Generally a plaintiff may not recover costs upon the dismissal of his action. However, where proof of the facts stated in his complaint would entitle him to the relief requested, and the defendant’s actions subsequent to the filing of the complaint render such proof and relief unnecessary, the trial court may award plaintiff court costs. See Cicero Lumber Co. v. Town of Cicero (1898), 176 Ill. 9, 33, 51 N.E. 758; Chicago Telephone Co. v. Wolf (1913), 178 Ill. App. 289, 291; Booth v. Gaither (1895), 58 Ill. App. 263, 265; see also Salvador v. Popaa (1974), 56 Ha. 111, 114, 530 P.2d 7, 10; Newport News Firefighters Association Local 794, International Association of Firefighters v. City of Newport News (E.D. Va. 1972), 339 F. Supp. 13, 17-18; Rosenthal v. Shepard Broadcasting Service, Inc. (1938), 299 Mass. 286, 291, 12 N.E.2d 819, 822; 20 C.J.S. Costs §68(a) (1940).

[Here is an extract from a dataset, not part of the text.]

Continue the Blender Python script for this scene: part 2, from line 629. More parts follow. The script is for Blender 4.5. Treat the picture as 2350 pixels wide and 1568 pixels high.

Here, proof of the facts alleged in Myers’ complaint would have entitled him to the relief he requested. Myers’ complaint alleged that he was the victim of a violent crime which he had reported to the State’s Attorney. (See Ill. Rev. Stat. 1985, ch. 38, pars. 1403(a)(4), (e).) *252Therefore, upon Myers’ request the State’s Attorney had a legal duty to inform Myers of the status of his case. (See Ill. Rev. Stat. 1985, ch. 38, par. 1404(1).) Myers made repeated requests to be informed of the status of the investigation, but received no reply. Instead, the State’s Attorney advised Myers of the status of his case only after Myers had filed suit against the State’s Attorney pursuant to the Victim’s Rights Act. Under these circumstances, the trial court properly exercised its discretion when it awarded to Myers the costs of suit. Indeed, the purpose of the Act would be frustrated if a victim were forced to file suit to learn the status of his case and were also burdened with the costs of that suit.

In his cross-appeal, Myers asserts that the court incorrectly levied costs against Richard M. Daley as State’s Attorney of Cook County rather than Richard M. Daley personally. However, Myers raised no objection when the trial court added to Myers’ draft order that costs were to be levied against Richard M. Daley, “not individually, but as State’s Attorney of Cook County.” Argument not raised in the trial court is deemed waived and may not be presented for the first time on appeal. (Western Casualty & Surety Co. v. Brochu (1985), 105 Ill. 2d 486, 475 N.E.2d 872; Harbor Insurance Co. v. Arthur Andersen & Co. (1986), 149 Ill. App. 3d 235, 240, 500 N.E.2d 707.) As a result, we need not and do not address Myers’ claim on appeal that costs were not properly levied against the State’s Attorney in his official capacity. We note, however, that because Richard M. Daley as State’s Attorney of Cook County appeared and consented to the trial court’s jurisdiction, the court acted with personal jurisdiction over him. See generally In re Robertson (1986), 151 Ill. App. 3d 214, 221, 502 N.E.2d 1279; National Equipment Rental, Ltd. v. Polyphasic Health Systems, Inc. (1986), 141 Ill. App. 3d 343, 347, 490 N.E.2d 42.

For the above reasons the judgment of the circuit court of Cook County is affirmed.

Affirmed.

JIGANTI, P.J., and JOHNSON, J., concur.